US: A Florida court cleared the way to remove the feeding tube that sustains a severely brain-damaged woman yesterday, after congressional leaders tried to prolong her life by subpoenaing her to appear before Congress.
CNN quoted the sister of the woman, Terri Schiavo, as a saying the tube had been removed.
Ms Schiavo has been kept alive since a heart attack starved her brain of oxygen in 1990, leaving her in what the courts declared was a permanent vegetative state.
Her husband and legal guardian, Michael Schiavo, says she would not have wanted to be kept alive in that condition. In a bitterly contested seven-year court case, Mr Schiavo won permission to remove the feeding tube yesterday, which would result in his wife's death in seven to 14 days.

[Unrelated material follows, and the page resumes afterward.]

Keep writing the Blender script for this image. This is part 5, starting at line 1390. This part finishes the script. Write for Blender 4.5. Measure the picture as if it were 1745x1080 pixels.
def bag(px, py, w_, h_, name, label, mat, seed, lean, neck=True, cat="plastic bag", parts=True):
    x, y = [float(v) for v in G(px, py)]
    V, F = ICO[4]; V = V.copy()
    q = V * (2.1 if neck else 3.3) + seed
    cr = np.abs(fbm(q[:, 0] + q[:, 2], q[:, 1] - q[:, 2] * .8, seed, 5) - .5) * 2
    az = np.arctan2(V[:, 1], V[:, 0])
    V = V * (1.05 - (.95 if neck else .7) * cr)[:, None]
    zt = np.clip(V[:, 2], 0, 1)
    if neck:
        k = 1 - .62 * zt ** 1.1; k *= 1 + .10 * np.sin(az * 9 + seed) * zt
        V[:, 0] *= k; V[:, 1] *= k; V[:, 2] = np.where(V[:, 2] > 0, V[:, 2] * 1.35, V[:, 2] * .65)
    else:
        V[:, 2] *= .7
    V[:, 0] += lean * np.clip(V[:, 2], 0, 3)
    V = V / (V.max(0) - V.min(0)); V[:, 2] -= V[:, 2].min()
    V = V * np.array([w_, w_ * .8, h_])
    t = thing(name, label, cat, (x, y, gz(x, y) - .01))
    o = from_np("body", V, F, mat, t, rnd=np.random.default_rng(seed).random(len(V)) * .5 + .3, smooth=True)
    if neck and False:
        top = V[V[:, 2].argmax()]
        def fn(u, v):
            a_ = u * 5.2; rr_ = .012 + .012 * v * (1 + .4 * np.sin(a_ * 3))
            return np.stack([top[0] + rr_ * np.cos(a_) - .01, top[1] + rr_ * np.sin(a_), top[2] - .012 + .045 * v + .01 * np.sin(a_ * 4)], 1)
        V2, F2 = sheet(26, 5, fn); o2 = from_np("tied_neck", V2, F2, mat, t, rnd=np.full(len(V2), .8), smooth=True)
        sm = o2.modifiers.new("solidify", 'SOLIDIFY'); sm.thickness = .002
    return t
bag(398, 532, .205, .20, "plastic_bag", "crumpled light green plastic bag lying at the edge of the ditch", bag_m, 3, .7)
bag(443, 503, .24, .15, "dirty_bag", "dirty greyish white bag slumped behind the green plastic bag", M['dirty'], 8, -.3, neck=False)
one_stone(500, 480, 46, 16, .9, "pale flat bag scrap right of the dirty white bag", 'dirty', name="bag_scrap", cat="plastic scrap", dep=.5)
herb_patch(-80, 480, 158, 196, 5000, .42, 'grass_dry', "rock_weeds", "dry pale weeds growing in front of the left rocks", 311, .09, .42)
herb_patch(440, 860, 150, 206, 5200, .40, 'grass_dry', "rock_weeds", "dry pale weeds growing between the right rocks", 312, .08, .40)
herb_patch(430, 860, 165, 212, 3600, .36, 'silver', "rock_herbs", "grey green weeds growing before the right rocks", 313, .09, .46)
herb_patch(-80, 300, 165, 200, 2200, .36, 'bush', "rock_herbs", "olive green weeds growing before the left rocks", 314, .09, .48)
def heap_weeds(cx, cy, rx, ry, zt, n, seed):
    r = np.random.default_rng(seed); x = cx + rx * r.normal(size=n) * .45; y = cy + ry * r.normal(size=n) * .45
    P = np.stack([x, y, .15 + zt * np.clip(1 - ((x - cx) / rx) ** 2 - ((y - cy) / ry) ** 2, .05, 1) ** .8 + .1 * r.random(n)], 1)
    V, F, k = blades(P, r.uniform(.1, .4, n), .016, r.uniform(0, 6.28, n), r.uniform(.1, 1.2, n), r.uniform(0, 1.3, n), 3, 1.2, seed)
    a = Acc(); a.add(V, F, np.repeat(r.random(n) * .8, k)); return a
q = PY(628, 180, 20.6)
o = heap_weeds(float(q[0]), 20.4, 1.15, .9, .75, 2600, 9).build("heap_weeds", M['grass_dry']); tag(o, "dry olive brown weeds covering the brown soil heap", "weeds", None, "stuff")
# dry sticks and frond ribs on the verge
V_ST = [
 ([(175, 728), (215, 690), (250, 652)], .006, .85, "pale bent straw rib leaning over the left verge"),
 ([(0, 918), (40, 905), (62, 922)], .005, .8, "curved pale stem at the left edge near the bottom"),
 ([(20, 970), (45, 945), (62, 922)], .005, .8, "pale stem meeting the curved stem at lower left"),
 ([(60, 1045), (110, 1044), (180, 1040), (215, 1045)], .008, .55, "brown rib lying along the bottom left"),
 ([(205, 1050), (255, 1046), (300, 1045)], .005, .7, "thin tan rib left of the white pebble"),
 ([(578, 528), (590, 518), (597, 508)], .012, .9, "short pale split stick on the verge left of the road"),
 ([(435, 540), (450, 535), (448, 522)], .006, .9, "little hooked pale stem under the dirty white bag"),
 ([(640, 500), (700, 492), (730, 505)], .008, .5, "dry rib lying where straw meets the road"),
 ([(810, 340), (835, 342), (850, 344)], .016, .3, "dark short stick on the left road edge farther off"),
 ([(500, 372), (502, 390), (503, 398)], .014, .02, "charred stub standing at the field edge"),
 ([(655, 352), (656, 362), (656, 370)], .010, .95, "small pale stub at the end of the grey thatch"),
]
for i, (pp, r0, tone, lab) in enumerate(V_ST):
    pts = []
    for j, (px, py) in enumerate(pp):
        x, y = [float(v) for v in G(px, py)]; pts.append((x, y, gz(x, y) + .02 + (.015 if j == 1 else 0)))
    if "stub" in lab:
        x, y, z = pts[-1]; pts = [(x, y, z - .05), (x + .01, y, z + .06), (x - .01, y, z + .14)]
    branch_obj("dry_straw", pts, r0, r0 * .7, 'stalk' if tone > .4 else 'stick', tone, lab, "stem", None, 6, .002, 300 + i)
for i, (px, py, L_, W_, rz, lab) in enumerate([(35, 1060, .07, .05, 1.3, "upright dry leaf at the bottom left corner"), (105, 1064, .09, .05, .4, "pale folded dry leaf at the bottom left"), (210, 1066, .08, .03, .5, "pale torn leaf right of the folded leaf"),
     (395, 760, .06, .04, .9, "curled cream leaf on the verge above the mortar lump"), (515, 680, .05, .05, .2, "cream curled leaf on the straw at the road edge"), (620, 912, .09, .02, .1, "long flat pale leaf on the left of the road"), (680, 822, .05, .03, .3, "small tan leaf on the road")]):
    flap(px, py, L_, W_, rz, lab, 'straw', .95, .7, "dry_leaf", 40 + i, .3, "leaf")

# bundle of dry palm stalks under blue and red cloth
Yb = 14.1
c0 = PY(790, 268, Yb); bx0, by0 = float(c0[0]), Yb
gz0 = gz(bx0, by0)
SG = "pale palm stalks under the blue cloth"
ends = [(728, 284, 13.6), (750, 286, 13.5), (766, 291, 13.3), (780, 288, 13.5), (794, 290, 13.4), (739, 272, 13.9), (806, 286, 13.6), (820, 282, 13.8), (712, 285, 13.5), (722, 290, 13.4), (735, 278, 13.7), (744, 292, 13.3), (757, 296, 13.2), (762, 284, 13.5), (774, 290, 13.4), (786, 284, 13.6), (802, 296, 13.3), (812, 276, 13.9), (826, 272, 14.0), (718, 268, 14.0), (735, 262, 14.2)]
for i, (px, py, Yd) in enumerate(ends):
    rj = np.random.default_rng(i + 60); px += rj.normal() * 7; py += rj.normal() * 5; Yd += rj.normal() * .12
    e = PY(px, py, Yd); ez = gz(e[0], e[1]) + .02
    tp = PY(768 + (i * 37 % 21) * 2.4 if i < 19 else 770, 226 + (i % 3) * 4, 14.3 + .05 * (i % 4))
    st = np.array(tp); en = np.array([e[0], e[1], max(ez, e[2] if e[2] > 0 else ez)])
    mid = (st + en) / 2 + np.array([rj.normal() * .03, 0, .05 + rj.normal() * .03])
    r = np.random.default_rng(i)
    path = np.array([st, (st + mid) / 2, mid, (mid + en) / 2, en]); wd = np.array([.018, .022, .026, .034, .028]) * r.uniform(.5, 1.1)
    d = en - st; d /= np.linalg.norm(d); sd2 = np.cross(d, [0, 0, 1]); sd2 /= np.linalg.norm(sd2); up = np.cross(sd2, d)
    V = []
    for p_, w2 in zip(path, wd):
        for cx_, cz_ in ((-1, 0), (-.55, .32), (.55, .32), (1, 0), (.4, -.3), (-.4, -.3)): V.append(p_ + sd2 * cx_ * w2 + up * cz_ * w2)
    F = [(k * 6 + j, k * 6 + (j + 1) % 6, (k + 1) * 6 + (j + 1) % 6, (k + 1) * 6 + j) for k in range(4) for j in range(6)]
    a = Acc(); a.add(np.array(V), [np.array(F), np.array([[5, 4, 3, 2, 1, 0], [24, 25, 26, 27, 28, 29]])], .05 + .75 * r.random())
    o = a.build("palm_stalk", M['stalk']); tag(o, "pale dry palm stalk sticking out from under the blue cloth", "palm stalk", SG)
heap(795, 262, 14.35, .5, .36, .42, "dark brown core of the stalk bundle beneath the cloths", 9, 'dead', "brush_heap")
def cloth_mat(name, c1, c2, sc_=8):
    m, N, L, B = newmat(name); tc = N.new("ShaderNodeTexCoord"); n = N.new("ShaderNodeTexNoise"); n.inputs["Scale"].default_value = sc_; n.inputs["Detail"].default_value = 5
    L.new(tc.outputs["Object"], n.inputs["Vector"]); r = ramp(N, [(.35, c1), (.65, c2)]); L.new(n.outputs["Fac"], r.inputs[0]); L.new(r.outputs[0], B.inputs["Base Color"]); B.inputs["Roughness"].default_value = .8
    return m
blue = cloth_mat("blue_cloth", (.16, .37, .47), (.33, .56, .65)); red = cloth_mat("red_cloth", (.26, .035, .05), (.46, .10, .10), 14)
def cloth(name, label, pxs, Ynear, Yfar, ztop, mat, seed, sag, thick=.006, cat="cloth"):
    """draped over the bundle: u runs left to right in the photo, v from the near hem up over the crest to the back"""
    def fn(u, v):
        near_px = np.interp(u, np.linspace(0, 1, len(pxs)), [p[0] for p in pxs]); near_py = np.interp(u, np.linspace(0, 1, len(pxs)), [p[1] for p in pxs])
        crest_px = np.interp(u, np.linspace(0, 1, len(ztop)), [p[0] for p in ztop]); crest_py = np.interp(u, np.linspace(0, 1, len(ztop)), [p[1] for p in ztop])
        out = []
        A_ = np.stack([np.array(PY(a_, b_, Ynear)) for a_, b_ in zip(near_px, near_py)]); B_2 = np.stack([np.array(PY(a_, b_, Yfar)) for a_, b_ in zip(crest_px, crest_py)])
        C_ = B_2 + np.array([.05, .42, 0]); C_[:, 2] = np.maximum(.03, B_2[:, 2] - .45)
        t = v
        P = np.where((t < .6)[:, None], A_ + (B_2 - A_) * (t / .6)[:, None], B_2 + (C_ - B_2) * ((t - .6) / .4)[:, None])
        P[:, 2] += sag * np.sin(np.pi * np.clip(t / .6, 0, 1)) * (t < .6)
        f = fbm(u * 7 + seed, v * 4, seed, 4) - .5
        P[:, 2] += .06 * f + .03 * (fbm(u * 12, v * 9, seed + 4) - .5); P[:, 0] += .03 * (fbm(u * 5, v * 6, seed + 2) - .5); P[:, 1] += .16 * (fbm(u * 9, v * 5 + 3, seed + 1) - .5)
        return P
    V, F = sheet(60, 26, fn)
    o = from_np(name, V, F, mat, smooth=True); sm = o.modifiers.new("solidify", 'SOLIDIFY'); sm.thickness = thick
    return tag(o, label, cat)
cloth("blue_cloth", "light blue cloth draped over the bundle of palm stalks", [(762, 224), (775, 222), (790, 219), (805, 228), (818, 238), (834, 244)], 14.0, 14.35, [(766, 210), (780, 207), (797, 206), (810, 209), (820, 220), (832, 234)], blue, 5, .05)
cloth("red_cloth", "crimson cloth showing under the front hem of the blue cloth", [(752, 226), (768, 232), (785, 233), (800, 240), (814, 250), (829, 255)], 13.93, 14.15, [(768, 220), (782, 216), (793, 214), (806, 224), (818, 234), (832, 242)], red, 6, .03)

Republican congressional leaders made a last-minute attempt to stave that off by subpoenaing Ms Schiavo to appear before hearings and committees later in the month.
Senate majority leader Bill Frist, a Tennessee Republican, said: "The Senate and the House remain dedicated to saving Terri Schiavo's life. While discussions over possible legislative remedies continue, the Senate and the House are taking action to keep her alive in the interim."
Her parents, Bob and Mary Schindler, are fighting to keep her alive, saying she responds to them and could improve with rehabilitation and have lobbied legislators to intervene.
Congressional leaders issued the subpoenas after failing to enact legislation allowing federal courts to review the case.
Through five years of hearings and appeals, the Florida courts have ruled in Mr Schiavo's favour and the US Supreme Court has refused three times to intervene.
The long and public dispute between Ms Schiavo's husband and parents has galvanised activists on all sides of right-to-die issue and ignited new debate about state and federal powers.
President Bush, who was in Florida yesterday to talk about social security, backed efforts to prolong her life.